Politics is also a factor. “A further rise in oil prices could compel the US to make a deal with Iran, something the Saudis do not want to see happen,” Berezin says.
The backdrop to that comment is the changing geo-political situation in the Middle East, which of late has been stunning in many ways. Most notable has been the thawing of relations between Israel and parts of the Sunni Arab world, with that thawing set against the Shia/Sunni rivalry for the leadership of the Islamic world, as well as Shia Iran’s nuclear ambitions and its broader regional role in funding and arming the likes of Hezbollah in Lebanon, HAMAS in Gaza and the Houthis in Yemen. Since then-US President Donald Trump and Israel’s then-prime minister Benjamin Netanyahu established the Abraham Accords in 2020 – a treaty linking Israel with the United Arab Emirates, Bahrain, Morocco and Sudan – the progress toward (and encompassing) formal relations has continued, with diplomatic relations between Israel and Saudi Arabia seen as the ultimate aim.

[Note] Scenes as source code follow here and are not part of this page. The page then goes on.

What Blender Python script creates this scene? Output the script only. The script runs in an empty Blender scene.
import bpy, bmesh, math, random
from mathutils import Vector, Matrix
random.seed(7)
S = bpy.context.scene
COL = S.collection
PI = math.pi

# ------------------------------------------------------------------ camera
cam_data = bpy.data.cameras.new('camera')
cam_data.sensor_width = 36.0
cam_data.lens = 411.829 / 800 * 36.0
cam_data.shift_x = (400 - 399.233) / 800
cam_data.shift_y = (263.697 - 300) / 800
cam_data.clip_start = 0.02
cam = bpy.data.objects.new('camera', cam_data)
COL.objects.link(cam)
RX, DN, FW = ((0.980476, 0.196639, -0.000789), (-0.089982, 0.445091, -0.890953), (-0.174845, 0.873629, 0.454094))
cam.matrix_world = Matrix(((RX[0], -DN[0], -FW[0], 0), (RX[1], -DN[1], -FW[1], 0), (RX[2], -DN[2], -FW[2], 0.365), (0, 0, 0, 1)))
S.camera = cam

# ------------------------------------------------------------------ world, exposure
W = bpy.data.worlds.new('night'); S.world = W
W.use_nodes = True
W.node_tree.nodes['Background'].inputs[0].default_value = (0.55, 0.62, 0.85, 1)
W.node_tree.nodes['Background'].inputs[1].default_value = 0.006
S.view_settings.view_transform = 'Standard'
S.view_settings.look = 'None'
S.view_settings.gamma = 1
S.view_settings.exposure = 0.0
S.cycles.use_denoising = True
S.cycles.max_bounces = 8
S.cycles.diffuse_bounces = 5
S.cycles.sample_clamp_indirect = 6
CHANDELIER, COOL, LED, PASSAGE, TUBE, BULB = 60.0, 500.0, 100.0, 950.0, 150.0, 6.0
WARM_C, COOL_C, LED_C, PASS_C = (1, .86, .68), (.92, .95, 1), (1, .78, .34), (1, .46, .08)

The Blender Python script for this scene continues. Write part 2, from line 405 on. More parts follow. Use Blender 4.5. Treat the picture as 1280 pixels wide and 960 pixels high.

However, to say there are issues to work through is an understatement; most notably, the Palestinian issue. There have also been limited talks between Saudi Arabia and Iran. It’s clear that Riyadh is changing, slowly, and changing the region with it.
Berezin says the “very positive” mood in the region is not only on the back of the higher oil prices. He says investors are “encouraged by ongoing structural reforms, especially in Saudi Arabia where the Vision 2030 program is being rolled out. The program seeks to diversify the Saudi economy away from its historic reliance on petroleum exports. A number of people I spoke with cited the Saudi sovereign wealth fund’s acquisition of a majority stake in Lucid, a California- based electric vehicle (EV) startup, as the sort of bold move that would have been unthinkable a few years ago.”
Berezin reports that Riyadh had “changed immensely” since his first visit, in May 2011. “The number of restaurants and entertainment venues has increased exponentially. The ban on women drivers was lifted only four years ago. In that short time, it has become a common-day occurrence.”
Capital flows into and out of the region are reflecting a “new geopolitical reality,” he says. “The freezing of Russia’s foreign exchange reserves sent a shockwave across much of the world, with a number of other emerging markets (EM) countries wondering if ‘they are next.’ Ironically, the Middle East has emerged as a neutral player of sorts in this multipolar world, and hence a safer destination for capital flows.”
On the flipside, the region’s oil exporters “appear to be acting more strategically” in how they allocate their petrodollar earnings. “Rather than simply parking the proceeds of oil sales in overseas US dollar bank accounts, they are investing them in ways that further their economic and political goals. One clear trend is that equity allocations to both overseas public and private markets are rising. Other emerging markets stand to benefit the most from this development, especially EMs who have assets that Middle Eastern countries deem important – assets tied to food security being a prime example.”
Assuming that the current level of oil prices is maintained, BCA estimates that non-US oil exports will rise to US$2.5 trillion in 2022, up from US$1.5 trillion in 2021. About 40% of this windfall will flow to the Middle East. “That is a big slug of cash, enough to influence the direction of equity markets,” he says.